Assuming an affirmative vote with the required majority, the Company subsequently has to submit a delisting application to Oslo Børs to seek Oslo Børs' approval for the Delisting. There can be no assurance that Oslo Børs will approve such application even if the Delisting Resolution is passed with the required majority at the Meeting, but the Company will seek to work with Oslo Børs in order to obtain their approval, pursuant to Continuing Obligations section 15.1 (4) cf Stock Exchange Act section 25 (1).
Q: What is the process and timeline for the Delisting?
Assuming an affirmative vote with the required majority for the Delisting Resolution and approval of the delisting application by Oslo Børs, the Company will distribute detailed practical information relevant for Shareholders holding VPS Interests.
It is anticipated that should the Oslo Børs approve the Delisting, there will be a period of residual trading (1-3 months) to ensure a smooth transition for VPS Interest holders.
Indicative Timetable
| Posting of Shareholder Circular | mid August 2018 |
|---|---|
| General Meeting | mid September 2018 |
| Delisting confirmed (if approved) | early October |
| Trading on OSE ceases | late 2018 / early 2019 |
Q: Do your major Institutional Investors support the delisting?
The Company's largest institutional shareholders are based in the UK and fully support the decision to seek a Delisting from Oslo Børs, due to the cost savings and more efficient use of management time.
Q: Will the Company save costs by the Delisting?
The cost of maintaining the Oslo Børs listing is a burden on the Company's financial resources and management time and is disproportionate to the benefits gained from the Oslo Børs listing, given the size of the Company.
Financial costs include the annual listing fee payable to Oslo Børs, fees paid to the Company's Norwegian legal advisers and public relations advisers and fees paid to the VPS Registrar. As part of the package of measures to focus management time on the Company's assets and reduce cost and inefficiency, the Board is of the view that the Delisting will contribute significantly to the Company's ongoing cost-cutting initiatives as well as general operational efficiencies
Q: What other benefits do you see from Delisting from OSE?

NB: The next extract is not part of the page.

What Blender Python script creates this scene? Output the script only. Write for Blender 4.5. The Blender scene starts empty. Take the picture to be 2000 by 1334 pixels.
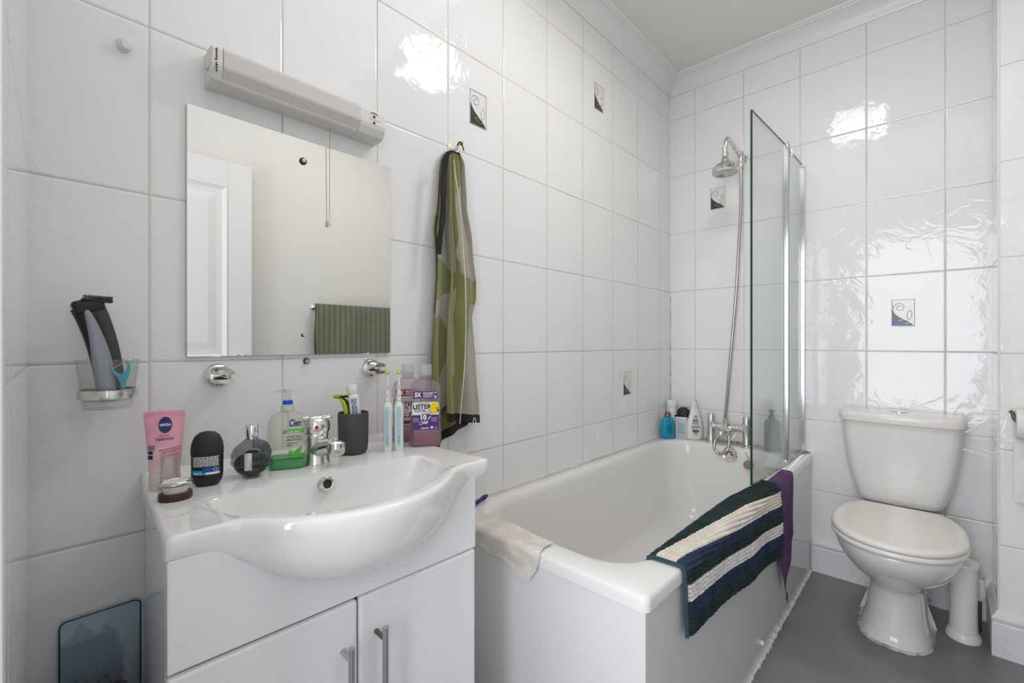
import bpy, bmesh, math, random
from mathutils import Vector, Matrix
C = bpy.context.scene.collection
sc = bpy.context.scene
PI = math.pi
random.seed(7)

# ---------------------------------------------------------------- camera, world, lights
FPX, HEAD, VH = 882.4, math.radians(43.37), 668.5
CAM = Vector((0.0, -1.1396, 1.085))
cam = bpy.data.cameras.new('camera'); cam.sensor_width = 36; cam.lens = 36 * FPX / 2000
cam.shift_y = (VH - 667) / 2000; cam.clip_start = 0.01
co = bpy.data.objects.new('camera', cam); C.objects.link(co)
co.location = CAM; co.rotation_euler = (PI / 2, 0, HEAD - PI / 2); sc.camera = co
sc.view_settings.view_transform = 'Standard'; sc.view_settings.look = 'None'
sc.view_settings.gamma = 1; sc.view_settings.use_curve_mapping = False
sc.view_settings.exposure = 0.0
w = bpy.data.worlds.new('world'); sc.world = w; w.use_nodes = True
w.node_tree.nodes['Background'].inputs[0].default_value = (.75, .85, 1, 1)
w.node_tree.nodes['Background'].inputs[1].default_value = .5
def area(name, loc, rot, sx, sy, power, col):
    l = bpy.data.lights.new(name, 'AREA'); l.shape = 'RECTANGLE'; l.size = sx; l.size_y = sy
    l.energy = power; l.color = col
    o = bpy.data.objects.new(name, l); C.objects.link(o); o.location = loc; o.rotation_euler = rot; return o
# daylight of the hall window, coming in through the doorway
area('hall_daylight', (-1.16, -.98, 1.35), (0, -PI / 2, 0), 1.9, .95, 36, (.885, .925, 1))
# the ceiling lamp's own light
area('ceiling_lamp_light', (1.40, -.76, 2.47), (0, 0, 0), .26, .26, 4.0, (1, .96, .91))

# added fill lamp under the ceiling, doorway side; no real fitting there
area('ceiling_fill', (.62, -.78, 2.48), (0, 0, 0), 1.15, 1.35, 5.2, (.97, .975, 1))

# ---------------------------------------------------------------- pixel to place
def ray(u, v):
    r = (u - 1000) / FPX; q = (VH - v) / FPX
    return Vector((math.cos(HEAD) + r * math.sin(HEAD), math.sin(HEAD) - r * math.cos(HEAD), q))
def PX(u, v, x): d = ray(u, v); return CAM + d * ((x - CAM.x) / d.x)
def PY(u, v, y): d = ray(u, v); return CAM + d * ((y - CAM.y) / d.y)
def PZ(u, v, z): d = ray(u, v); return CAM + d * ((z - CAM.z) / d.z)

# ---------------------------------------------------------------- materials
def mat(name, col, rough=.4, metal=0, trans=0, ior=1.45, coat=0, emit=None, alpha=None, sheen=0, spec=None, sss=0):
    m = bpy.data.materials.new(name); m.use_nodes = True
    b = m.node_tree.nodes['Principled BSDF']
    b.inputs['Base Color'].default_value = (*col, 1); b.inputs['Roughness'].default_value = rough
    b.inputs['Metallic'].default_value = metal; b.inputs['Transmission Weight'].default_value = trans
    b.inputs['IOR'].default_value = ior; b.inputs['Coat Weight'].default_value = coat
    if emit: b.inputs['Emission Color'].default_value = (*emit[0], 1); b.inputs['Emission Strength'].default_value = emit[1]
    if sheen: b.inputs['Sheen Weight'].default_value = sheen
    if spec is not None: b.inputs['Specular IOR Level'].default_value = spec
    return m
class NT:
    def __init__(s, m): s.t = m.node_tree; s.b = s.t.nodes['Principled BSDF']
    def n(s, typ, ins=None, **kw):
        k = s.t.nodes.new(typ)
        for a, b in kw.items(): setattr(k, a, b)
        for a, b in (ins or {}).items():
            if hasattr(b, 'is_linked') or isinstance(b, bpy.types.NodeSocket): s.t.links.new(b, k.inputs[a])
            else: k.inputs[a].default_value = b
        return k
    def m(s, op, a, b=0., c=0., clamp=False): return s.n('ShaderNodeMath', {0: a, 1: b, 2: c}, operation=op, use_clamp=clamp).outputs[0]
    def mr(s, v, a, b, c=0., d=1.): return s.n('ShaderNodeMapRange', {0: v, 1: a, 2: b, 3: c, 4: d}, interpolation_type='SMOOTHSTEP').outputs[0]
    def mix(s, f, a, b):
        k = s.t.nodes.new('ShaderNodeMix'); k.data_type = 'RGBA'
        for i, x in ((0, f), (6, a), (7, b)):
            if isinstance(x, bpy.types.NodeSocket): s.t.links.new(x, k.inputs[i])
            else: k.inputs[i].default_value = x if i == 0 else (*x, 1)
        return k.outputs[2]
    def noise(s, vec, scale, detail=2., dist=0., rough=.5): return s.n('ShaderNodeTexNoise', {'Vector': vec, 'Scale': scale, 'Detail': detail, 'Distortion': dist, 'Roughness': rough}).outputs[0]
    def coord(s, k='Object'): return s.n('ShaderNodeTexCoord').outputs[k]
    def xyz(s, v): return s.n('ShaderNodeSeparateXYZ', {0: v}).outputs
    def bump(s, h, strength=1., dist=.002):
        k = s.n('ShaderNodeBump', {'Height': h, 'Strength': strength, 'Distance': dist}); s.t.links.new(k.outputs[0], s.b.inputs['Normal'])
    def to(s, sock, name): s.t.links.new(sock, s.b.inputs[name])
ZR = 1.0455; HT = .332
def tile_mat(name, axis, u0, wd, relief=1.0, tint=(.85, .85, .845)):
    m = mat(name, tint, .07); t = NT(m)
    v = t.coord(); x = t.xyz(v)
    du = t.m('PINGPONG', t.m('SUBTRACT', x[axis], u0), wd / 2)
    dz = t.m('PINGPONG', t.m('SUBTRACT', x[2], ZR), HT / 2)
    d = t.m('MINIMUM', du, dz)
    g = t.mr(d, .0010, .0020)
    stain = t.mr(t.noise(v, 3.5, 4), .45, .7)
    grout = t.mix(stain, (.63, .61, .58), (.47, .43, .38))
    t.to(t.mix(g, grout, tint), 'Base Color')
    t.to(t.mr(d, .0010, .0020, .7, .06), 'Roughness')
    n1 = t.noise(v, 6.5, 3., 1.6); n2 = t.noise(v, 2.6, 1.)
    ridge = t.m('POWER', t.m('SUBTRACT', 1., t.m('ABSOLUTE', t.m('MULTIPLY', t.m('SUBTRACT', n1, .5), 5.)), clamp=True), 3.)
    rl = t.m('MULTIPLY', ridge, t.mr(n2, .48, .62))
    soft = t.m('MULTIPLY', t.noise(v, 9., 1., .8), .9)
    fine = t.m('MULTIPLY', t.noise(v, 30., 2., .8), .30)
    h = t.m('ADD', t.m('MULTIPLY', t.m('ADD', t.m('ADD', t.m('MULTIPLY', rl, .38), soft), fine), relief), t.m('MULTIPLY', t.mr(d, .0008, .0055), .9))
    t.bump(h, 1., .0011)
    return m
M = {}
M['tile_back'] = tile_mat('glossy_tile_back', 0, .1575, .2507)
M['tile_right'] = tile_mat('glossy_tile_right', 1, -.141, .2545, 1.15)
M['tile_stub'] = tile_mat('glossy_tile_stub', 1, -1.17, .252, 1.1)
M['tile_left'] = tile_mat('glossy_tile_left', 1, -.25, .2507, .35)
M['tile_side'] = tile_mat('glossy_tile_side', 0, 2.30, .60, .2)
M['paint'] = mat('cream_paint', (.78, .765, .735), .6)
M['ceil'] = mat('ceiling_paint', (.82, .805, .78), .8)
M['white_paint'] = mat('white_gloss_paint', (.80, .80, .79), .3)
def dirty_white():
    m = mat('old_white_paint', (.78, .78, .78), .35); t = NT(m); v = t.coord()
    s = t.mr(t.noise(v, 22., 5., .5, .7), .60, .72)
    t.to(t.mix(s, (.78, .78, .78), (.42, .38, .34)), 'Base Color'); t.bump(t.noise(v, 40., 4.), .6, .003); return m
M['skirt'] = dirty_white()
def floor_mat():
    m = mat('grey_speckled_vinyl', (.2, .2, .2), .38); t = NT(m); v = t.coord()
    a = t.noise(v, 420., 2.); b = t.noise(v, 3.2, 4.); c = t.noise(v, 900., 1.)
    base = t.mix(t.mr(b, .35, .65), (.195, .20, .205), (.255, .255, .255))
    k = t.mix(t.mr(a, .52, .72), base, (.12, .12, .125)); k = t.mix(t.mr(c, .6, .75), k, (.36, .36, .36))
    t.to(k, 'Base Color'); t.bump(a, .15, .0006); return m
M['floor'] = floor_mat()
M['ceramic'] = mat('white_ceramic', (.84, .835, .82), .06, coat=.4)
M['toilet'] = mat('toilet_ceramic', (.80, .785, .755), .10, coat=.3)
M['seat'] = mat('toilet_seat_plastic', (.83, .80, .75), .16)
M['bath'] = mat('bath_enamel', (.82, .805, .78), .13)
def board(name, col):
    m = mat(name, col, .17); t = NT(m); v = t.coord(); t.bump(t.noise(v, 14., 2.), .12, .002); return m
M['board'] = board('white_gloss_board', (.84, .84, .85))
M['panel'] = board('bath_panel_gloss', (.76, .755, .765))
def worn_chrome():
    m = mat('worn_chrome', (.72, .70, .67), .16, 1); t = NT(m); v = t.coord(); s = t.noise(v, 60., 4.)
    t.to(t.mix(t.mr(s, .5, .7), (.74, .73, .71), (.50, .46, .40)), 'Base Color'); t.to(t.mr(s, .45, .7, .10, .38), 'Roughness'); return m
M['chrome'] = mat('chrome', (.80, .80, .81), .07, 1)
M['wchrome'] = worn_chrome()
M['steel'] = mat('brushed_steel', (.52, .52, .54), .28, 1)
M['glass_edge'] = mat('green_glass_edge', (.004, .038, .028), .3)
M['mirror'] = mat('mirror_silver', (.90, .905, .885), .012, 1)
M['dark'] = mat('dark_cavity', (.03, .02, .02), .5)
M['black'] = mat('black_plastic', (.012, .012, .013), .3)
M['mblack'] = mat('matt_black', (.02, .02, .02), .55)
M['white'] = mat('white_plastic', (.80, .80, .79), .28)
M['offwhite'] = mat('aged_white_plastic', (.74, .72, .69), .38)
M['diff'] = mat('pink_grey_diffuser', (.66, .62, .60), .35)
def glassy(name, col, a, rough=.03, tint=None):
    # real thin pane: reflects by Fresnel, lets most light straight through
    m = bpy.data.materials.new(name); m.use_nodes = True; t = m.node_tree; t.nodes.clear()
    o = t.nodes.new('ShaderNodeOutputMaterial'); mx = t.nodes.new('ShaderNodeMixShader'); fc = t.nodes.new('ShaderNodeLayerWeight'); fc.inputs[0].default_value = .5; pw = t.nodes.new('ShaderNodeMath'); pw.operation = 'POWER'; pw.inputs[1].default_value = 4.; fr = t.nodes.new('ShaderNodeMath'); fr.operation = 'MULTIPLY_ADD'; fr.inputs[1].default_value = .75; fr.inputs[2].default_value = .035
    t.links.new(fc.outputs['Facing'], pw.inputs[0]); t.links.new(pw.outputs[0], fr.inputs[0])
    tr = t.nodes.new('ShaderNodeBsdfTransparent'); tr.inputs[0].default_value = (*col, 1)
    gl = t.nodes.new('ShaderNodeBsdfGlossy'); gl.inputs['Roughness'].default_value = rough
    t.links.new(fr.outputs[0], mx.inputs[0]); t.links.new(tr.outputs[0], mx.inputs[1]); t.links.new(gl.outputs[0], mx.inputs[2])
    if a:
        df = t.nodes.new('ShaderNodeBsdfDiffuse'); df.inputs[0].default_value = (*(tint or (.8, .8, .8)), 1)
        m2 = t.nodes.new('ShaderNodeMixShader'); m2.inputs[0].default_value = a
        t.links.new(mx.outputs[0], m2.inputs[1]); t.links.new(df.outputs[0], m2.inputs[2]); t.links.new(m2.outputs[0], o.inputs[0])
    else: t.links.new(mx.outputs[0], o.inputs[0])
    return m
M['pane'] = glassy('screen_glass', (.955, .978, .966), .018, .02, (.72, .78, .74))
M['clear'] = glassy('clear_plastic', (.93, .94, .93), .05, .06)
M['cleartumbler'] = glassy('tumbler_glass', (.95, .96, .95), .03, .03)
M['cap'] = glassy('frosted_cap_plastic', (.90, .90, .90), .30, .15, (.78, .78, .78))
M['handbottle'] = glassy('handwash_bottle', (.94, .95, .92), .10, .06, (.66, .68, .58))
M['mouthbottle'] = glassy('mouthwash_bottle', (.93, .88, .90), .16, .06, (.55, .48, .50))
M['smoke'] = glassy('smoky_glass', (.62, .66, .68), .10, .03, (.18, .20, .21))
M['green_liquid'] = mat('green_soap', (.03, .50, .10), .08, trans=.45, ior=1.2)
M['purple_liquid'] = mat('mauve_mouthwash', (.34, .12, .16), .08, trans=.25, ior=1.2)
M['pink_liquid'] = mat('pale_pink_mouthwash', (.55, .26, .27), .08, trans=.25, ior=1.2)
M['purple'] = mat('purple_label', (.085, .022, .17), .35)
M['plum'] = mat('plum_label', (.22, .02, .10), .35)
M['lblwhite'] = mat('label_white', (.82, .82, .83), .35)
M['lblblack'] = mat('label_black', (.015, .015, .02), .4)
M['yellow'] = mat('label_yellow', (.85, .62, .01), .4)
M['navy'] = mat('label_navy', (.01, .02, .12), .35)
M['blue'] = mat('blue_plastic', (.01, .07, .50), .3)
M['lgreen'] = mat('label_green', (.10, .48, .04), .4)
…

At present, the Company is required to comply with the Norwegian rules applicable to companies listed on Oslo Børs (e.g. relevant rules in the Norwegian Securities Trading Act and the Continuing Obligations) and AIM Rules for Companies which differ in certain areas and accordingly impose additional regulatory burdens and increased compliance costs that would be avoided if the Delisting were approved.